2. Unit of analysis = party night

As spending profiles are measured on a party night (party day for day trips) basis, visits must be converted to these units. Conversion parameters may be estimated from visitor surveys or manager judgment. The "attribution percentages" may be used to exclude some visits (and associated spending) from the analysis. For example, (1) enter 0% for locals to exclude all local visitors, (2) enter 50% for a particular segment if only half of the trips to the area were primarily to visit the park (this will only count half of their visits and hence half of the spending). 

For overnight visitors, enter length of stay as the number of nights in the area. Lodging expense should then be the cost of one night's lodging and other expenses should also be on a per night basis. For visitors not staying overnight, enter length of stay = 1, spending represents one day's spending.

3. Spending averages are on a party night basis or party day basis for day visitors. All spending in the local area defined by the study region is included. A distinct average is entered for each segment to capture differences in spending across visitor subgroups. The MGM2.xls model itemizes spending into 12 categories to provide more precise estimates of spending and impacts. The short form uses an overall average for each segment and the multipliers and ratios are based on a "typical" visitor spending pattern.

The "generic" spending profiles are based on a number of recent NPS visitor surveys. Low, medium and high spending profiles were developed for natural resource-based parks and for historic sites and monuments. Users may adjust these to fit a particular park or substitute spending averages from a recent survey. Be sure they are on a party-night basis. 

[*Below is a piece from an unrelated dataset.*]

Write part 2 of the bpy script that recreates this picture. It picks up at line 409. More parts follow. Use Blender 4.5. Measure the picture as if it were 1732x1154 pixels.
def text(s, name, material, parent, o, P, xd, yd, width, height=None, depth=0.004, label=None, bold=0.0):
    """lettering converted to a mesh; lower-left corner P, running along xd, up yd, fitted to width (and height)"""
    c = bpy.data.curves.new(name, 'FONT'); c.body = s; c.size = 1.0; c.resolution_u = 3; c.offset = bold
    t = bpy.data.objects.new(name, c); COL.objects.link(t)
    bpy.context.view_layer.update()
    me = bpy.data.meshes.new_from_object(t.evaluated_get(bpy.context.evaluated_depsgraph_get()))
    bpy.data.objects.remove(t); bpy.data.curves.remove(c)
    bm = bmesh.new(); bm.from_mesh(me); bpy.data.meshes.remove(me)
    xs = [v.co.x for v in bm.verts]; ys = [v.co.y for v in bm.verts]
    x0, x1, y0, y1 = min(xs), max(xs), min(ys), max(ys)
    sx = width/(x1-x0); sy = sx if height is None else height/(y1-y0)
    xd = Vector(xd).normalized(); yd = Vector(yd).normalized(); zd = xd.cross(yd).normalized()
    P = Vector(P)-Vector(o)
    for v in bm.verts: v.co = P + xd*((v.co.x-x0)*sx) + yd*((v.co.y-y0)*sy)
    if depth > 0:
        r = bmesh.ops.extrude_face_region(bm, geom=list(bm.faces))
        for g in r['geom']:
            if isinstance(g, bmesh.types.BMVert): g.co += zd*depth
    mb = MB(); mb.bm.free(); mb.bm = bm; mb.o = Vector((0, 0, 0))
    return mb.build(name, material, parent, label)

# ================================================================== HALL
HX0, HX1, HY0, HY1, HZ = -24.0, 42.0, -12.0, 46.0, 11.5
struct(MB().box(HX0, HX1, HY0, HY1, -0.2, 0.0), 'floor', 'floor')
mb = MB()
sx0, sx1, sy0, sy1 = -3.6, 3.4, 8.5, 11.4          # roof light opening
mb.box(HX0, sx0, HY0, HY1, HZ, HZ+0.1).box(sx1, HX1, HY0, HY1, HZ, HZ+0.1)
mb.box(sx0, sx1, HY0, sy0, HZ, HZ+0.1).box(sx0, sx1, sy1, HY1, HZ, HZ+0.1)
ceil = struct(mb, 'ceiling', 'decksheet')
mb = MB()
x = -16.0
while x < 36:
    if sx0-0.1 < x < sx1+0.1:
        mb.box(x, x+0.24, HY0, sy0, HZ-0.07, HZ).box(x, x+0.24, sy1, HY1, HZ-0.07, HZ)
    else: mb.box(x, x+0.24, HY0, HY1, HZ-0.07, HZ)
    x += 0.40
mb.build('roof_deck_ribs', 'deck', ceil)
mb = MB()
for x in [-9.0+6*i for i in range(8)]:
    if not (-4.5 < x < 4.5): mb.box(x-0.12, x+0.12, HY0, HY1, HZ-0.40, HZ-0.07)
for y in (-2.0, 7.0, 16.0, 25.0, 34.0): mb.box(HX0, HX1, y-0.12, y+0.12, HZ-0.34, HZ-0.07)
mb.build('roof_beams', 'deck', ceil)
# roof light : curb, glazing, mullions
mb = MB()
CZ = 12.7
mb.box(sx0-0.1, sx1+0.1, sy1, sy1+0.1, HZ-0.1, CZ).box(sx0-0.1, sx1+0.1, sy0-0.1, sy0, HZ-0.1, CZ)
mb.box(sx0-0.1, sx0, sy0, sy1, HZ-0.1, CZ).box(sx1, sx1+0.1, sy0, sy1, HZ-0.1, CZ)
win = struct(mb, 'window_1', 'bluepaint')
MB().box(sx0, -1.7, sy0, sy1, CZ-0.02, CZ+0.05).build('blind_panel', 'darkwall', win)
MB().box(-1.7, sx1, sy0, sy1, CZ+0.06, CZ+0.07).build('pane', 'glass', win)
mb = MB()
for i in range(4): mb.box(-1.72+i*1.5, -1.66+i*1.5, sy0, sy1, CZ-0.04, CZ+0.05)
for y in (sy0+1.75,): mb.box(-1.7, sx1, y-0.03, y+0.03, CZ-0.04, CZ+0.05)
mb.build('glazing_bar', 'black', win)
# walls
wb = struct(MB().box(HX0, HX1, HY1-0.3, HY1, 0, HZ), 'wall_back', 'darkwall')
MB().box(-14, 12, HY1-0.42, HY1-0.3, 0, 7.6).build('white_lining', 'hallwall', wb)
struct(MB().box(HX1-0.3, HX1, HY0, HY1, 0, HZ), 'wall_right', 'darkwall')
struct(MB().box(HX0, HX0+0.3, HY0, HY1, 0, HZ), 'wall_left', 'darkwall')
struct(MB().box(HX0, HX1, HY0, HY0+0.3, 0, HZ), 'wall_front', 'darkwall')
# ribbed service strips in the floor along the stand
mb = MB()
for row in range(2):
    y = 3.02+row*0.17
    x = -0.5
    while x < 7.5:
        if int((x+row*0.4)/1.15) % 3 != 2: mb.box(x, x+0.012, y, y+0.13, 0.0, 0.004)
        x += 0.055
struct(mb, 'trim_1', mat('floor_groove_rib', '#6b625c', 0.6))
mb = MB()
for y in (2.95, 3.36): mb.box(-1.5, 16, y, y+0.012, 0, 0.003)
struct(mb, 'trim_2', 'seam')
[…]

4. Multipliers convert spending to direct sales, income, jobs and value added and estimate multiplier effects. Four sets of "generic multipliers are provided on the Short Form. These generic multipliers represent regions of increasing size and economic development

  1. rural areas with populations usually below 50,000
  2. small metro regions with populations up to 500,000
  3. larger metro regions with populations up to 1 million
  4. state and larger regions with populations over 1 million

The Short Form uses aggregate multipliers for sales, personal income, jobs, and value added. Each set of multipliers is an average across a number of similar regions and assumes a typical visitor spending pattern. MGM2.xls uses sector-specific multipliers to better capture differences across distinct economic sectors.

The capture rate is the percentage of spending captured by the local economy as direct sales. Usually 10-25% of spending leaks out immediately to cover the costs of imported goods (not made in the local area) purchased at retail by visitors (e.g. gas, groceries, souvenirs). In most cases only the retail margin on retail purchases accrues to the local economy.

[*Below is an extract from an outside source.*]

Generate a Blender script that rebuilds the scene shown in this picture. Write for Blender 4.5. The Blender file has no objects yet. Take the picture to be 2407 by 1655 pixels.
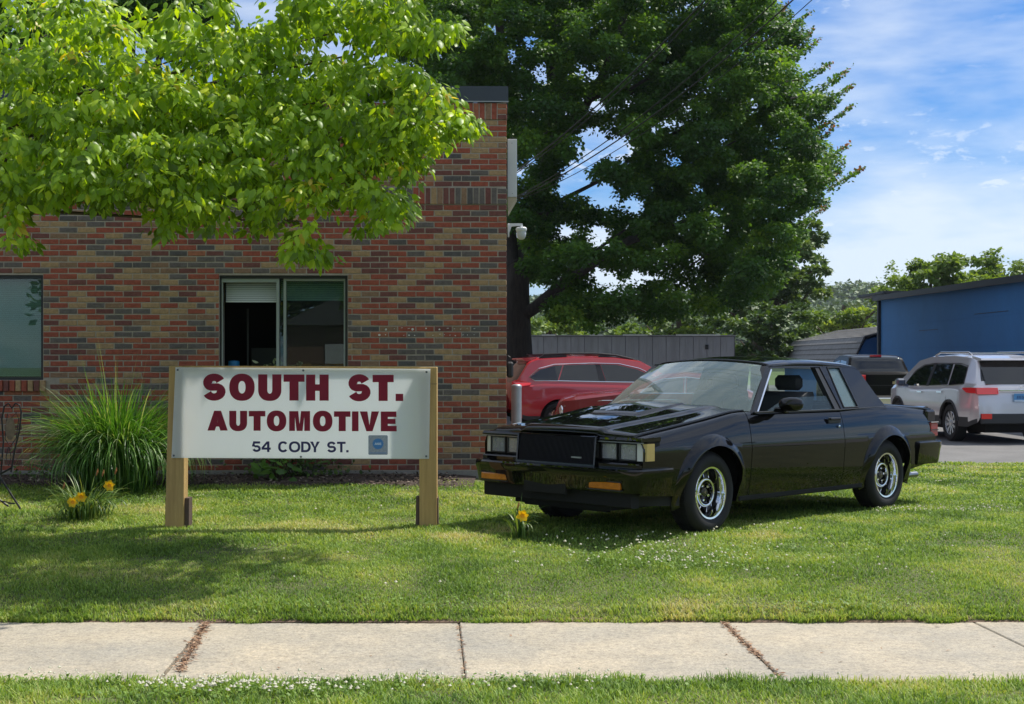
import bpy, math, random
import numpy as np
from mathutils import Vector, Matrix

# ---------------------------------------------------------------- camera, sky, sun, exposure
R = math.radians
scene = bpy.context.scene
COL = scene.collection
cam_d = bpy.data.cameras.new('camera'); cam = bpy.data.objects.new('camera', cam_d); COL.objects.link(cam)
cam.location = (0, 0, 1.6); cam.rotation_euler = (R(90), 0, 0)
cam_d.sensor_width = 36; cam_d.lens = 36 * 3200 / 2407; cam_d.shift_y = 20.5 / 2407
cam_d.clip_start = .1; cam_d.clip_end = 6000
scene.camera = cam
scene.view_settings.view_transform = 'Standard'; scene.view_settings.look = 'None'
scene.view_settings.gamma = 1; scene.view_settings.use_curve_mapping = False
scene.view_settings.exposure = 0.82
SUN_EL, SUN_AZ = 59, 57          # azimuth measured from +Y towards +X
sun_d = bpy.data.lights.new('sun', 'SUN'); sun = bpy.data.objects.new('sun', sun_d); COL.objects.link(sun)
sun_d.energy = 3.2; sun_d.angle = R(.55); sun_d.color = (1, .95, .86)
sv = Vector((math.cos(R(SUN_EL)) * math.sin(R(SUN_AZ)), math.cos(R(SUN_EL)) * math.cos(R(SUN_AZ)), math.sin(R(SUN_EL))))
sun.rotation_euler = sv.to_track_quat('Z', 'Y').to_euler(); sun.location = sv * 60
scene.cycles.max_bounces = 10; scene.cycles.transparent_max_bounces = 12
scene.cycles.diffuse_bounces = 6; scene.cycles.glossy_bounces = 4; scene.cycles.transmission_bounces = 4
scene.cycles.caustics_reflective = False; scene.cycles.caustics_refractive = False
scene.cycles.sample_clamp_indirect = 6
scene.cycles.use_denoising = True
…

Direct effect multipliers convert direct sales to personal income (wages and salaries), jobs and value added. For example, in rural areas there are about 32 jobs per million dollars in sales in tourism-related businesses. Therefore $3 million in direct sales yields about 96 jobs.

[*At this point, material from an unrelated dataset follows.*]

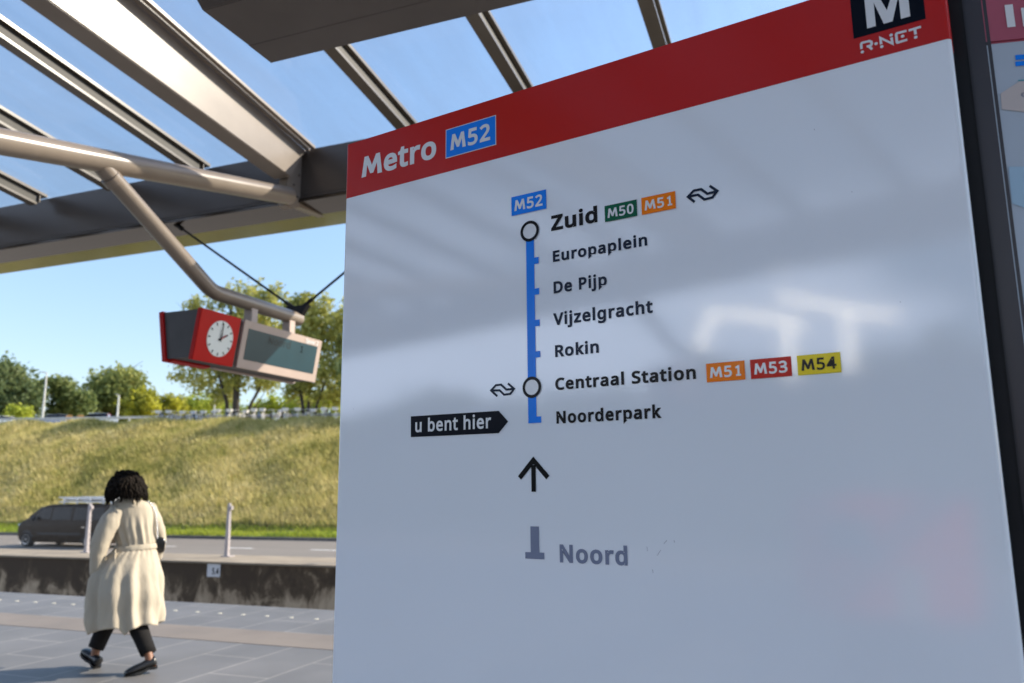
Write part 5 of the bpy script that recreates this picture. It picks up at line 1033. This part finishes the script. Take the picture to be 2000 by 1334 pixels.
# coat: rings from collar to hem with folds
prof = [(1.452, .035, .215, .060, .062), (1.435, .037, .215, .095, .08), (1.40, .042, .215, .150, .098), (1.36, .048, .215, .180, .112), (1.30, .052, .215, .186, .122), (1.20, .060, .21, .180, .128), (1.10, .075, .21, .170, .126),
        (1.045, .085, .21, .160, .118), (1.005, .082, .21, .163, .122), (.96, .062, .20, .205, .155), (.88, .030, .185, .248, .20), (.78, .008, .16, .286, .235), (.66, -.003, .135, .305, .255), (.55, -.008, .115, .313, .262), (.45, -.010, .10, .311, .265), (.36, -.008, .09, .300, .26)]
P_ = np.array(prof); zs = np.linspace(1.452, .36, 70); NT = 120
mb = MB(); rings = []
for z in zs:
    cx, cy, a, b = [np.interp(-z, -P_[:, 0], P_[:, i]) for i in range(1, 5)]
    r_ = []
    lo = np.clip((1.0-z)/.25, 0, 1); up = np.clip((1.30-z)/.12, 0, 1)*np.clip((z-1.0)/.05, 0, 1); bl = math.exp(-((z-1.0)/.06)**2)
    for k in range(NT):
        t = 2*math.pi*k/NT
        f = 1+lo*(.058*math.sin(9*t+1.1+.8*z)+.046*math.sin(14*t+2.5*z+.6)+.028*math.sin(5*t-3*z)) + up*(.040*math.sin(17*t+.4*z*6)+.034*math.sin(11*t+2)) + bl*.03*math.sin(26*t)
        f += lo*.03*math.sin(23*t+z*2)*max(0, (z-.75)/.25) + .034*lo*math.sin(z*19+3*t+2*math.sin(2*t))*np.clip((.85-z)/.3, 0, 1)
        dz = 0
        if z < .7:     # uneven hem: a longer tail at the back slit and at both front corners
            w = (.7-z)/.34
            dz = w*(-.055*math.exp(-((t-4.72)/.10)**2)-.03*math.exp(-((t-.25)/.16)**2)-.02*math.exp(-((t-3.45)/.3)**2)+.045*math.exp(-((t-5.35)/.38)**2)+.02*math.sin(3*t+1))
        slit = .05*math.exp(-((t-4.78)/.05)**2)*np.clip((.80-z)/.3, 0, 1)
        f -= slit
        r_.append((cx+a*.96*f*math.cos(t), cy+b*f*math.sin(t), z+dz))
    rings.append(r_)
mb.loft(rings, caps=False)
def sleeve(a, b, c, rr):
    pts, rad = [], []
    for k in range(19):
        t = k/18; m_ = b*2-(a+c)*.5; p = a*(1-t)**2+m_*2*t*(1-t)+c*t*t; q_ = .022*math.exp(-((t-.5)/.09)**2)
        pts.append(p+Vector((.002*math.sin(k*1.9), 0, 0))); rad.append(np.interp(t, [0, .2, .5, .8, .9, .91, 1], rr)*(1+.02*math.sin(k*2.1)))
    mb.tube(pts, rad, 20)
sleeve(shL+Vector((.075, .04, -.01)), elL, wrL, [.070, .090, .076, .062, .058, .066, .064]); sleeve(shR-Vector((.03, .02, -.01)), elR, wrR, [.078, .072, .064, .056, .054, .062, .060])
coat = mb.build('coat', COAT, person, 1)
sf = coat.modifiers.new('thick', 'SOLIDIFY'); sf.thickness = .006; sf.offset = -1
mb = MB(); bl = []
for z, k in ((.988, 1.02), (.992, 1.055), (1.03, 1.055), (1.034, 1.02)):
    cx, cy, a, b = [np.interp(-z, -P_[:, 0], P_[:, i]) for i in range(1, 5)]
    bl.append([(cx+a*k*math.cos(2*math.pi*i/48), cy+b*k*math.sin(2*math.pi*i/48), z+.008*math.cos(2*math.pi*i/48+.3)) for i in range(48)])
mb.loft(bl+bl[:1], caps=False); mb.build('belt', COAT, coat, 1)
mb = MB(); mb.tube([(-.075, .075, 1.0), (-.085, .055, .85), (-.07, .03, .62), (-.06, .0, .50)], [(.018, .006)]*4, 8, ref=(1, 0, 0)); mb.build('belt_end', COAT, coat, 1)

# hair: a mass of hanging locks
mb = MB(); mb.ball(head+Vector((-.005, -.01, .02)), (.122, .125, .128), 18, 12)
rr = random.Random(3)
for i in range(520):
    a, e = rr.uniform(0, 2*math.pi), math.asin(rr.uniform(-.35, 1)); d = Vector((math.cos(a)*math.cos(e), math.sin(a)*math.cos(e), math.sin(e)))
    p = head+Vector((-.005, -.01, .02))+Vector((d.x*.102, d.y*.102, d.z*.112)); l = rr.uniform(.07, .125); sw = Vector((-.02, 0, 0))
    out = Vector((d.x, d.y, 0)); dn = Vector((0, 0, -1)); pts = [p]
    for k in range(1, 6):
        t = k/5; j = Vector((rr.uniform(-1, 1), rr.uniform(-1, 1), rr.uniform(-1, 1)))*.008
        pts.append(p+(d*.05+out*.028)*t*(1.5-.7*t)+dn*l*t*t*(1.0 if d.z < .75 else .35)+sw*t*(1 if d.x < 0 else .3)+j)
    r0 = rr.uniform(.009, .014); mb.tube(pts, [r0, r0*1.05, r0, r0*.9, r0*.7, r0*.3], 5)
mb.build('hair', HAIRM, person, 1)
mb = MB(); mb.ball((.150, .20, 1.475), .012, 10, 8); mb.build('earring', CHROME, person, 1)

# handbag on a chain at her right side
bag = thing('handbag', 'small black handbag on a silver chain at the walking woman\'s right side', 'handbag', W0, -WAZ)
mb = MB(); mb.loft([[(x+.285+dx, y+.27, z) for dx, x, y in ((0, -w, -d), (0, w, -d), (0, w, d), (0, -w, d))] for z, w, d in ((.945, .015, .035), (.965, .034, .06), (1.03, .042, .075), (1.075, .036, .07), (1.09, .02, .06))]); mb.build('bag', SHOE, bag, 2, bevel=.008)
pts = [(.262, .20, 1.085), (.262, .185, 1.15), (.258, .19, 1.22), (.248, .20, 1.30), (.225, .22, 1.37), (.19, .26, 1.405)]
for i in range(26):
    t = i/25*(len(pts)-1); k = min(int(t), len(pts)-2); p = Vector(pts[k]).lerp(Vector(pts[k+1]), t-k)
    m_ = MB() if i == 0 else m_
    m_.ball(p, (.010, .010, .009) if i % 2 else (.006, .010, .008), 8, 5)
m_.build('chain', CHROME, bag, 1)
mb = MB(); mb.ball((.31, .215, 1.06), .014, 8, 6); mb.ball((.33, .24, 1.045), .009, 8, 6); mb.build('clasp', CHROME, bag, 1)

# she leans forward into her step
for o in [c for c in COL.objects if c.type == 'MESH']:
    r_ = o
    while r_.parent: r_ = r_.parent
    if r_ in (person, bag):
        me = o.data; n_ = len(me.vertices); co = np.empty(n_*3, np.float32); me.vertices.foreach_get('co', co); co = co.reshape(-1, 3)
        co[:, 0] -= .080*np.clip(co[:, 2]-.08, 0, 3); me.vertices.foreach_set('co', co.ravel()); me.update()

Total effect multipliers include both direct and secondary effects. They are expressed as ratios of the total effects to direct sales. For example, the total effect job multiplier for a typical rural area is 37 jobs per million in direct sales. Hence, $3 million in sales has a total job impact of about 111 jobs. The Type II sales multiplier is the one most commonly cited. MGM2 multipliers are based on models  estimated with the IMPLAN system using their "type SAM" multipliers. These are slightly lower than traditional Type 2 multipliers as they use a more conservative approach in estimating induced effects (they omit income by workers who commute from outside the region and also exclude contributions to retirement programs). The MGM2 default Type SAM sales multiplier for a rural region is 1.32. The sales multiplier increases to 1.44 for small metro, 1.55 for larger metro, and 1.62 for statewide regions. The sales multiplier may be as low as 1.2 for small rural economies and as high as 2.0 for some large self-sufficient regions.